Episódio envolvendo ator Fábio Assunção, em Arcoverde, escancara intolerância e falta de compaixão.
Luce Pereira (texto)
TV Globo/Divulgação (foto)
Desde o último sábado, a propósito do episódio envolvendo o ator Fábio Assunção, em Arcoverde, algumas imagens de infância me vieram à cabeça para lembrar que o sofrimento alheio segue levando as plateias ao delírio. Na ruazinha do interior, carente de um poder público que trabalhasse para oferecer educação e lazer saudável aos habitantes do município, era comum a presença de bêbados e vítimas de transtornos mentais se transformando em alvos de risadas e chacotas, a cada aparição. Geralmente conhecidos por apelidos que ajudavam a ridicularizá-los ainda mais, eram fustigados por adultos e crianças, que em coro tentavam arrancar deles a dose exata de fúria e agressividade. O êxtase só viria se o espetáculo os transformasse em feras acuadas, salvas depois de algum tempo pela misericórdia de alguém que, avesso àquela espécie de “bullying urbano”, dissipava a roda com um discurso de cunho moral normalmente encerrado com a pergunta “gostariam de ver uma pessoa da família de vocês passando por isso?”.

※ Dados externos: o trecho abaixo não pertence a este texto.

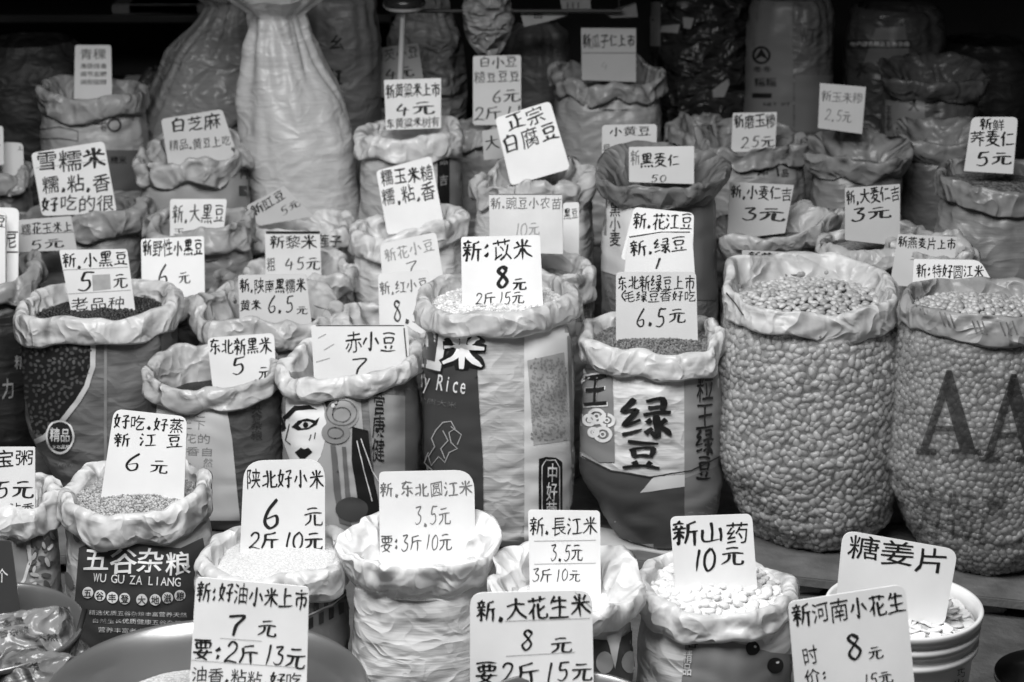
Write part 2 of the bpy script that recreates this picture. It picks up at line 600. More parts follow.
def sign(Y, c, lines, label, r=6, g=.80, lean=10, ext=0, rules=(), rot=None, inkm=None, patch=None, border=None, cat='price sign', group='handwritten price cards in the sacks', wear=.06):
    """c: TL,TR,BR,BL pixel corners; Y: distance of the lower edge; ext: hidden length below in px"""
    c = [Vector(p) for p in c]
    if ext:
        dl, dr = (c[3] - c[0]).normalized(), (c[2] - c[1]).normalized()
        c[3] = c[3] + dl * ext
        c[2] = c[2] + dr * ext
    bot = (c[2] + c[3]) / 2
    P0 = at(bot.x, bot.y, Y)
    la = math.radians(lean)
    nrm = Vector((0, -math.cos(la), math.sin(la)))      # faces the street, tipped back
    root = empty('price_sign', P0)

    def onto(p, off=0):
        d = raydir(p.x, p.y)
        t = (P0 - CAM).dot(nrm) / d.dot(nrm)
        return CAM + d * t + nrm * off - P0

    pl = round_poly(c, r)
    th = .0035
    bend = random.Random(SIGN_N[0]).uniform(-.004, .004)
    n = len(pl)
    vs = [onto(p, 0) for p in pl] + [onto(p, -th) for p in pl]
    fs = [tuple(range(n)), tuple(range(2 * n - 1, n - 1, -1))]
    fs += [(i, i + n, (i + 1) % n + n, (i + 1) % n) for i in range(n)]
    m = plain('card_%d_%d' % (int(g * 100), int(wear * 100)), g, .35, nz=wear, scale=9)
    ob = mesh('board', vs, fs, m, root, smooth=False)
    bm = bmesh.new()
    bm.from_mesh(ob.data)
    bmesh.ops.recalc_face_normals(bm, faces=bm.faces)
    bm.to_mesh(ob.data)
    bm.free()
    th_ = rot if rot is not None else math.atan2(c[1].y - c[0].y, c[1].x - c[0].x)
    groups = {}
    for L in lines:
        s, x, y, wd, h = L[:5]
        o = L[5] if len(L) > 5 else {}
        mm = o.get('m', inkm or INK)
        cen = sum(pl, Vector((0, 0))) / len(pl)
        for _ in range(16):                       # keep the writing on the card
            v, f = text2d(s, x, y, wd, h, o.get('rot', th_), o.get('st', 'b'), o.get('w', 1.0), SIGN_N[0])
            worst, away = 0, None
            for p in v:
                for i in range(len(pl)):
                    a_, b_ = pl[i], pl[(i + 1) % len(pl)]
                    e_ = b_ - a_
                    if e_.length < 1e-6:
                        continue
                    dd_ = (e_.x * (p.y - a_.y) - e_.y * (p.x - a_.x)) / e_.length - .7
                    if dd_ < worst:
                        worst, away = dd_, Vector((-e_.y, e_.x)) / e_.length
            if worst > -.05:
                break
            x += away.x * min(1.2, -worst)
            y += away.y * min(1.2, -worst)
            wd *= .985
            h *= .985
        nm = 'price_lettering' if any(ch.isdigit() for ch in s) else 'lettering'
        groups.setdefault((nm, len(groups)), [mm, []])[1].append((v, f))
    for x0, y0, x1, y1, ww, mm in rules:
        a, b = Vector((x0, y0)), Vector((x1, y1))
        q = (b - a).normalized()
        q = Vector((-q.y, q.x)) * ww / 2
        groups.setdefault(('ruled_line', mm.name), [mm, []])[1].append(([a + q, b + q, b - q, a - q], [(0, 1, 2, 3)]))
    if patch:
        mesh('paper_patch', [onto(Vector(p), .0004) for p in patch], [tuple(range(len(patch)))], plain('worn_tape', .38, .4, nz=.2, scale=30), root, smooth=False)
    if border:
        cc = sum(c, Vector((0, 0))) / 4
        i1 = round_poly([cc + (p - cc) * (1 - border[0] * 2 / (c[1] - c[0]).length) for p in c], [max(1, q - border[0]) for q in (r if isinstance(r, (list, tuple)) else [r] * 4)])
        i2 = round_poly([cc + (p - cc) * (1 - (border[0] + border[1]) * 2 / (c[1] - c[0]).length) for p in c], [max(1, q - border[0] - border[1]) for q in (r if isinstance(r, (list, tuple)) else [r] * 4)])
        k = len(i1)
        mesh('edge_line', [onto(p, .0005) for p in i1 + i2], [(j, (j + 1) % k, (j + 1) % k + k, j + k) for j in range(k)], INK, root, smooth=False)
    for (nm, _), (mm, parts) in groups.items():
        v, f = merge(parts)
        ob = mesh(nm, [onto(p, .0008) for p in v], f, mm, root, smooth=False)
    SIGN_N[0] += 1
    tag(root, label, cat, group)
    return root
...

Cidadãos com atitude e discurso semelhantes estão cada vez mais raros, enquanto a disposição para espetáculos daquela natureza, cada vez maior, sobretudo quando as redes sociais se encarregam de transformar milhões de usuários em juízes à vontade para apontar dedos – como se a torcida maior fosse mesmo pela fera e não pelo homem instado a enfrentá-la com muito menos recursos para se defender. Não por acaso Fábio Assunção, em luta constante contra a dependência de drogas ilícitas, ao beber e se envolver em uma briga que desencadeou enfrentamentos com policiais militares de Arcoverde e episódios secundários, transformou-se em uma daquelas personagens de minha infância: empurrado pelo desejo da multidão de vê-lo perder o controle e ser punido pela fúria insistentemente estimulada, acabou jogado, pelo “tribunal da inquisição virtual”, na vala comum onde se misturam criminosos, desvalidos e incompreendidos. Não apareceu ninguém para dissipar a multidão com a velha pergunta: “Gostariam de ver uma pessoa da família de vocês passando por isso?” E a plateia foi ao delírio.
De fato, esta não é uma era que reserve lugar à compaixão, mesmo quando a consciência do erro leva a pedido público de desculpa, como fez o ator comprometendo-se inclusive a pagar pelos prejuízos materiais causados. A ira de milhares de pessoas repousava na desculpa de que multidões enfrentam problemas com drogas no país, todos os dias, são entregues à própria sorte e seus dramas pessoais parecem invisíveis aos olhos de todos, enquanto o artista, apenas por ser “bonito, famoso e rico”, conseguia defensores entre intelectuais, escritores e jornalistas. Por razões óbvias, não há holofotes e câmeras sobre o sofrimento de todos os dependentes químicos, o que, no entanto, não torna menos importante a necessidade de maior compaixão em relação a qualquer um. Trata-se, afinal, de pessoa que precisa de ajuda e se pedras substituem mãos estendidas o diagnóstico não pode ser outro – a primeira a estar doente é a própria sociedade.
A propósito, o desejo de ver o circo pegar fogo, de se divertir com o sofrimento do outro existe mesmo e, de tão recorrente, é estudado pela ciência. Os alemães chamam o fenômeno de schadenfreude e asseguram que entre as causas estão o sentimento de que a pessoa realmente merece o castigo (aqui entra o julgamento) e ainda a rivalidade e a inveja. Assim sendo, antes dos dedos apontados, de eleger quem vai sentar no banco dos réus, talvez o mais saudável seja mesmo prestar atenção no aforismo grego que sugere o autoconhecimento como caminho para quase tudo: “Conhece-te a ti mesmo”.